Lycia’s focus is often on the creation of work that offers an allusion to the past and reveals a discussion of social themes. With giant earthworks, land art creations, and site-specific, touring sculpture, she has managed to stretch our imagination with sheer physicality. Her exhibitions emphasize the peculiarity and preciousness of objects and the archival necessity to commemorate the genius of a story retold.
Born in a particular area of Belfast, Northern Ireland, Lycia experienced her early life in a region that held a quarter of the cumulative total deaths as a result of The Northern Ireland Troubles. Her family (partly because of her maternal grandfather’s involvement in the post World War II government from 1958-72) immigrated to Canada’s West Coast in 1970 and made their home in Vancouver, Canada. From these experiences, Trouton grew her interdisciplinary arts practice.
Her lived childhood, witnessing the spectre of internecine war, led Trouton to conceptualize and produce her major life’s work: a non-traditional memorial, funded by the Canada Council for the Arts. Entitled the (Irish) Linen Memorial, this work is a hand-sewn chronological Names List which has toured worldwide for twenty years, winning acclaim in the process.
While she currently lives and works on Vancouver Island in Canada’s Pacific Northwest, Dr. Trouton lectured and held artist residencies in the UK, USA, South America, Asia and Australia. You can find her current land art and public art in the Seattle area and in her Northern Ireland birthplace.
Trouton currently holds an Associate Fellowship at the Centre for Studies in Religion and Society, at the University of Victoria, Canada, after positions such as the Head of Art and Design History and Theory at the School of Visual & Performing Arts, University of Tasmania (UTAS) and at one of the dozen UNESCO-initiated Latin American Social Sciences Institutes (F.L.A.C.S.O.) in the history and cultural anthropology department. She gained her Doctorate of Creative Arts (studio and contemporary history/theory) from the University of Wollongong, near Sydney, New South Wales, Australia, in late 2005, after being a working artist for a decade in Seattle and Vancouver. Her Masters (MFA) in Sculpture, in 1991, was from the prestigious Cranbrook Academy of Art in Michigan, USA and her BFA (Honours) in Sculpture from the rigorous Carnegie Mellon University, Pennsylvania,1988 and pre-college at Otis-Parsons Design School, Los Angeles and Emily Carr University.

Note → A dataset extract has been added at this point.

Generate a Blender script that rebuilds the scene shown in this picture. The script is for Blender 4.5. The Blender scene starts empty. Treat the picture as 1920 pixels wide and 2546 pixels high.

Lycia Trouton continues to exhibit internationally. Her work has been shown at Zhejiang Art Museum, Hangzhou, China, Galerie Camille, Detroit, The Art Gallery of Grande Prairie in Northern Alberta, The Long Gallery at the Northern Ireland Parliament Buildings, Stormont, Belfast, Derry Central, Belfast Central and Linen Hall Libraries, N. Ireland, Queen’s University, Belfast, Corrymeela Community (N. Ireland’s oldest Peace and Reconciliation organisation), The United World College for Peace, Canada, and Kaohsiung Normal University in Taiwan, Craft ACT: Craft and Design Centre, the University of Wollongong, and Stanley Park, Vancouver, Canada. Her work is held in digital collections including the Centre Georges Pompidou, Paris.